Antes y durante cada Mundial –y Qatar 2022 no es la excepción–, en las calles, los bares y las redes sociales se repiten frases de esperanza como «ojalá Argentina salga campeón por el bien del país». A continuación, cada cuatro años, se agregan estudios que aseguran, sin mucha precisión, que la actividad económica de un país mejora en caso de una alegría futbolera compartida por millones. 

Según esa teoría, se trataría de un efecto derrame: la población feliz sale a la calle, gasta dinero, sube la demanda de bienes y hace crecer el PBI. Son afirmaciones que exceden a Argentina, que no tienen ningún contraste y que incluso disparan otras variantes del estilo, como una supuesta correlacción entre los resultados deportivos y la tasa de natalidad.

Tras su excepcional cuarto puesto en Sudáfrica, futbolistas de Uruguay aseguraron que en su país se registró un crecimiento demográfico disparado por la alegría de un Montevideo en la calle. Como teoría suena extraordinaria, que el fútbol y los mundiales generan vida, pero –otra vez– es desmentida por las estadísticas oficiales. Al menos entre 1977 y 2012, justamente el año con menos nacimientos en Uruguay fue 2011, el siguiente al Mundial de Sudáfrica, la mejor actuación uruguaya en las Copas en el último medio siglo. Incluso en Argentina, 1987 –el año siguiente al último título ganado por la Selección, el de México 86– fue el año con menos nacimientos en el país de ese ciclo: tras los 675 mil de 1986, los nacimientos bajaron a 668 mil en 1987 y luego subieron a 680 mil en 1988. 

No hace falta recordar –o sí– que, también al año siguiente de la cúspide maradoniana, Raúl Alfonsín perdió las elecciones legislativas de 1987, una derrota que ya expresaba un desencanto popular al que el fútbol puede mitigar pero no solucionar.

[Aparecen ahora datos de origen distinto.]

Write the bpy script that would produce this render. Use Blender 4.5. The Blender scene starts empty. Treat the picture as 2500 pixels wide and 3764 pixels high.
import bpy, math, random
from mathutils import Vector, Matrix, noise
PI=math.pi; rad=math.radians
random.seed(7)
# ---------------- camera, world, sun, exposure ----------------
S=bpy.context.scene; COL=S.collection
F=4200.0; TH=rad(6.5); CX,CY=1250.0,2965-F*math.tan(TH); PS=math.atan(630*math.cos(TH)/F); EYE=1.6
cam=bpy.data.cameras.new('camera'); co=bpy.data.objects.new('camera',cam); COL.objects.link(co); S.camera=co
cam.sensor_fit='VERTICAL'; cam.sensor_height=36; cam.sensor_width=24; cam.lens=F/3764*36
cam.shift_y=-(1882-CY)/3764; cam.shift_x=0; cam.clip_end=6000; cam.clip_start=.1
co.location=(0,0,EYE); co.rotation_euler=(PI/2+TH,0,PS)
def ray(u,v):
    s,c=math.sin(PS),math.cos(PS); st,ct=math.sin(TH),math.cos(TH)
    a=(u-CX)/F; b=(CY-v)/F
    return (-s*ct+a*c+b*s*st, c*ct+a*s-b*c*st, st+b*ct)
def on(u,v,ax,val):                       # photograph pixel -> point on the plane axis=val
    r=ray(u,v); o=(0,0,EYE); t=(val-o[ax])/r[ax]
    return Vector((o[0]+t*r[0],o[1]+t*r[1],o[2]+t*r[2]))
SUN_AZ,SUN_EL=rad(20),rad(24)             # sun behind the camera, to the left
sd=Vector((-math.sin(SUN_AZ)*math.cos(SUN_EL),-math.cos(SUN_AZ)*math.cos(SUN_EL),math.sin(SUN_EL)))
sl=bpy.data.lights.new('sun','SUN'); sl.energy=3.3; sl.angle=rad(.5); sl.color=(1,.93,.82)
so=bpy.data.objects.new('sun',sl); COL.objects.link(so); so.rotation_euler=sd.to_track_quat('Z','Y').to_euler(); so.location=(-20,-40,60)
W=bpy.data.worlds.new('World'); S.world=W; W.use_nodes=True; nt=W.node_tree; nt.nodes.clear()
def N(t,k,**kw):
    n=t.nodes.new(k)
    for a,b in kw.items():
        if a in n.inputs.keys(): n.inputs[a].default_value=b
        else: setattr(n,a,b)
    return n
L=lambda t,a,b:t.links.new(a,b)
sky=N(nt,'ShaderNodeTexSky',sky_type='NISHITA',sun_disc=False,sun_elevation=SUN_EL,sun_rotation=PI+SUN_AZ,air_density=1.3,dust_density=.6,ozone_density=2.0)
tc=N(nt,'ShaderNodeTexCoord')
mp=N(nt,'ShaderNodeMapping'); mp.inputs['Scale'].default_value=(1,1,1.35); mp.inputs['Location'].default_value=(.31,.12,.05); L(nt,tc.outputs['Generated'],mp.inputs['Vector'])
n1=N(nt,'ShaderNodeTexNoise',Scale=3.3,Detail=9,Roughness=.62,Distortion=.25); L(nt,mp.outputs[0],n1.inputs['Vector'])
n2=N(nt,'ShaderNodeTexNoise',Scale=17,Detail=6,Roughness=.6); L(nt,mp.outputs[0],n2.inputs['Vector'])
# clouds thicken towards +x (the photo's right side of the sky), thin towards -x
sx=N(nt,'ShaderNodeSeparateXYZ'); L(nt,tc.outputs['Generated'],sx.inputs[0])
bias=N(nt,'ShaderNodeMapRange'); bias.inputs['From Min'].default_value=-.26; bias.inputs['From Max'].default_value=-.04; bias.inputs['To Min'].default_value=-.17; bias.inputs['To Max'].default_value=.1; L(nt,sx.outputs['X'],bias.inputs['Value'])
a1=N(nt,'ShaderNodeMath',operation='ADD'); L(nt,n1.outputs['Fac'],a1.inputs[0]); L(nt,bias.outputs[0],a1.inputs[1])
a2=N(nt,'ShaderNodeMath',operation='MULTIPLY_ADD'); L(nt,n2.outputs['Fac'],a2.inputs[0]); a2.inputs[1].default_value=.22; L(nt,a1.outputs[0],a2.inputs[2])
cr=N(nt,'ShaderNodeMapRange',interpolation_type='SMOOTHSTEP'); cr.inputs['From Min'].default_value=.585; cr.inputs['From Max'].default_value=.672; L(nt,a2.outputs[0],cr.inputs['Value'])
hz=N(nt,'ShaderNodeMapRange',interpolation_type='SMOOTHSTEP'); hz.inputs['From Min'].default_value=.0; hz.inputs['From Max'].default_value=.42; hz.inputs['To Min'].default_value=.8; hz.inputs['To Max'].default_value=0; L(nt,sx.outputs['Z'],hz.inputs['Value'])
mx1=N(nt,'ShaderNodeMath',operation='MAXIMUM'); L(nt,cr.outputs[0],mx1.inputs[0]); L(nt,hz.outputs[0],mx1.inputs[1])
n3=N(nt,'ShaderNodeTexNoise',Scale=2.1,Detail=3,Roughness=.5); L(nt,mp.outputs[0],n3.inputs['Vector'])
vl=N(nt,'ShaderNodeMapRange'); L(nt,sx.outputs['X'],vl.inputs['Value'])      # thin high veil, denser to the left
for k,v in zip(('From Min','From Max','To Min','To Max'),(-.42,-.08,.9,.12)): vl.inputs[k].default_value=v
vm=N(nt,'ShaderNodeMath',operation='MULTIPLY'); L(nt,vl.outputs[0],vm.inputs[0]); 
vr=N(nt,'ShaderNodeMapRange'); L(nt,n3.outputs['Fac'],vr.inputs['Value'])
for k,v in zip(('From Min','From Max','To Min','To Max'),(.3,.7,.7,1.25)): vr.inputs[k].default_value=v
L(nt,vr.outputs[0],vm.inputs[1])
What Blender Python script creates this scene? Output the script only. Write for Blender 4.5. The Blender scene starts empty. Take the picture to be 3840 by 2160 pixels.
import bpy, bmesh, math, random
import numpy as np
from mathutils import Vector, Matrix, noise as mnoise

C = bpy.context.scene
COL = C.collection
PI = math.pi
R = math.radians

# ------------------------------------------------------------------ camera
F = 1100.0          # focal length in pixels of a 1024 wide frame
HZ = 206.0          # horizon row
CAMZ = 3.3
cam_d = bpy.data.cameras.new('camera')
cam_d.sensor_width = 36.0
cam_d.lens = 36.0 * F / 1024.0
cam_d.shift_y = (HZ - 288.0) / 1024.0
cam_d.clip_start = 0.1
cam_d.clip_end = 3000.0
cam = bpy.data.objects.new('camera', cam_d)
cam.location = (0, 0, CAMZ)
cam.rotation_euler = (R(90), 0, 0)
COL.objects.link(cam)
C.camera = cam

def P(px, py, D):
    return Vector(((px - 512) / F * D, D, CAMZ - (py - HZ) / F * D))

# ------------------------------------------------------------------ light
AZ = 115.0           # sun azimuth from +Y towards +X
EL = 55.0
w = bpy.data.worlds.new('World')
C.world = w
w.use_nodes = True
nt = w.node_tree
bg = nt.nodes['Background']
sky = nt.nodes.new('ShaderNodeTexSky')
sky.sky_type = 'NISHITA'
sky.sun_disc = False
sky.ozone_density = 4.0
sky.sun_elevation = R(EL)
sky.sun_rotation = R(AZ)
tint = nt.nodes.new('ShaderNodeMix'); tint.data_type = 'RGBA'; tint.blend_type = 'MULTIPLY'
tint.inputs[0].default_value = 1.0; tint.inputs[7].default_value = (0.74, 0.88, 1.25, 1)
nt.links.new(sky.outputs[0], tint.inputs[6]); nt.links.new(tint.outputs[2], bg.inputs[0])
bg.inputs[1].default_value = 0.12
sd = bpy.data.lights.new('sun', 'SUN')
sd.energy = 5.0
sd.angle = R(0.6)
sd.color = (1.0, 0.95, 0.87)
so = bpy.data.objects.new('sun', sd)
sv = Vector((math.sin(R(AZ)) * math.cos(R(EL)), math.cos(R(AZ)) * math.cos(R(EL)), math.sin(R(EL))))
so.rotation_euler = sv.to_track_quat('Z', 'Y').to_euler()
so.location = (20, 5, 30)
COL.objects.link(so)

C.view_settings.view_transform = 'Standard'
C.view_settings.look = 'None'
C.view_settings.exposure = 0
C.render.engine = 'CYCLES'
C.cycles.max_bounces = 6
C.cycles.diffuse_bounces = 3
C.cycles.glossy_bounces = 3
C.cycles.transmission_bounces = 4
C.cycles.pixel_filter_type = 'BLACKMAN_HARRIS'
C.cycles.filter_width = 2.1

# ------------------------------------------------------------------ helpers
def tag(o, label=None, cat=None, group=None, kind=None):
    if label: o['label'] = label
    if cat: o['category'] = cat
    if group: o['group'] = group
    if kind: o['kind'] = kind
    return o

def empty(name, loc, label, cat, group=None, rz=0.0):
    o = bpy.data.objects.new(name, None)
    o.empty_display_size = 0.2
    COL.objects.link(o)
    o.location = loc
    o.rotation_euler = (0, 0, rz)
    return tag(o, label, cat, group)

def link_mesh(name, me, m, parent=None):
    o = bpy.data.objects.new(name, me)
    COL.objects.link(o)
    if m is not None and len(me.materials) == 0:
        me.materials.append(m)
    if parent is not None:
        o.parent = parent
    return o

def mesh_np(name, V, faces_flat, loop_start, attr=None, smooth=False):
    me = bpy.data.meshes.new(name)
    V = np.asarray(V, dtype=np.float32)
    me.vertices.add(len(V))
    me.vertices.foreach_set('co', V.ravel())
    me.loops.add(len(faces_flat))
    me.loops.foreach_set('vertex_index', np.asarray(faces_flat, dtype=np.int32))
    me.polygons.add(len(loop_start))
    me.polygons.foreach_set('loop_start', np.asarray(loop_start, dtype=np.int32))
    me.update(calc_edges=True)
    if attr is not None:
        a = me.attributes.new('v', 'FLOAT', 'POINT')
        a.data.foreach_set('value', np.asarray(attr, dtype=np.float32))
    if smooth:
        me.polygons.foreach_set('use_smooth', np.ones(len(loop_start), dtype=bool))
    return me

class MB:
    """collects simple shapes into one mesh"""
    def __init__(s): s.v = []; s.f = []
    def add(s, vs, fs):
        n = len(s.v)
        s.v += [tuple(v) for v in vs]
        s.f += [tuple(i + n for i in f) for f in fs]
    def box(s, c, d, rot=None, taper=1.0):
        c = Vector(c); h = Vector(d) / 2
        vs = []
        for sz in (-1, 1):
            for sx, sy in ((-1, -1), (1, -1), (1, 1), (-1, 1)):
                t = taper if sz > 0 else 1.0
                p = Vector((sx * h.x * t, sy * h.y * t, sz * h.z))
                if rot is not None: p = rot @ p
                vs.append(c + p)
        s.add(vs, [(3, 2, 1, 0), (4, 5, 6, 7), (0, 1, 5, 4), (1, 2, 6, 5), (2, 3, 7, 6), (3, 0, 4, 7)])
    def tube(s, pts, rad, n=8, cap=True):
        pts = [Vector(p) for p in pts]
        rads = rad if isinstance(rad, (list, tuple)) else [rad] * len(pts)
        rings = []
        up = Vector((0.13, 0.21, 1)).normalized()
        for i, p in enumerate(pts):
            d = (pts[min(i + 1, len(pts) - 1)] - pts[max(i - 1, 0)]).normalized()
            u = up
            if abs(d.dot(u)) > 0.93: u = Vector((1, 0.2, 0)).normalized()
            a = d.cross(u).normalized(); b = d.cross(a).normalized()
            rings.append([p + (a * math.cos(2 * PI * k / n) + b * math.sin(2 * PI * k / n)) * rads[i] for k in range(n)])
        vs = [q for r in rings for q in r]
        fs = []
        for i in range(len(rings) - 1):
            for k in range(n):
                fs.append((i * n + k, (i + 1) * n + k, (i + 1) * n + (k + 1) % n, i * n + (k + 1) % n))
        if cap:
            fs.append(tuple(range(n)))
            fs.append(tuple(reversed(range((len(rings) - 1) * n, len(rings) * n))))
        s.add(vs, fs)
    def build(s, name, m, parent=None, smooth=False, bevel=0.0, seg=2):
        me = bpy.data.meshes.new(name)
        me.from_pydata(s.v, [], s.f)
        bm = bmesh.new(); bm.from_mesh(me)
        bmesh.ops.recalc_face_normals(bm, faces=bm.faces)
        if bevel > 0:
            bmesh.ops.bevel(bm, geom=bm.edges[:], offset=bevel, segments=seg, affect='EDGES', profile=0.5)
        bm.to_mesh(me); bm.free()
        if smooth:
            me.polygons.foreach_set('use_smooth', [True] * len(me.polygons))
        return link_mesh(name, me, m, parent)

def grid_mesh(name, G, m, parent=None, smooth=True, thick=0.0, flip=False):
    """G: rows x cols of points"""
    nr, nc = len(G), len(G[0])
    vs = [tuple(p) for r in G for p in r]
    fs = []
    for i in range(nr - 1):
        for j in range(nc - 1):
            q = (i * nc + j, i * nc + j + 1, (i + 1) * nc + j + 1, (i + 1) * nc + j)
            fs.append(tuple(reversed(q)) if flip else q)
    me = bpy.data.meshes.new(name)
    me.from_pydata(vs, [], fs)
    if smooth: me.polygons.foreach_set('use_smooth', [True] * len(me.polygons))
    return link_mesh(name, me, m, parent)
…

La frase «ojalá Argentina salga campeón por el bien del país» sólo tiene sentido desde su relación con un humor social que puede mejorar, a lo sumo, unos días, una semana o hasta unas Navidades inéditamente mundialísticas, pero que no forman parte de ningún plan económico. Los jugadores no pagan–ni deben pagar, claro– el alquiler de los trabajadores. 

Ya demasiado difícil es un Mundial como para, encima, pedirle a esta Selección que cargue sobre sus hombros una alegría que, eso sí, gran parte de la población espera, acaso como nunca en las últimas décadas. Las nuevas generaciones redescubrieron la felicidad por la Selección en la Copa América del año pasado y la previa para el Mundial despertó una expectativa alta, muy alta, posiblemente demasiado alta, la de «ojalá Argentina salga campeón por el bien del país», un deseo mayúsculo que necesita un funcionamiento similar que el equipo aún no demostró más allá del triunfo imprescindible de ayer, uno de esos partidos en los que lo único que importa es sobrevivir, y Argentina lo consiguió con dos golazos en el desierto. Si Arabia Saudita nos había dado nuestro golpe más evitable de los mundiales con solo dos remates al arco, Lionel Messi y Enzo Fernández repitieron contra México esa efectividad: el fútbol un día te traiciona y al otro te abraza. 

El miércoles, contra Polonia, será otro partido que Argentina tendrá que jugar, trabajar y sobrevivir, y así hasta el final de su participación en Qatar, sin que «el final» implique «la final» o «salir campeón». Contra México fue más un desahogo que un festejo, acaso una síntesis de lo que realmente puede el fútbol.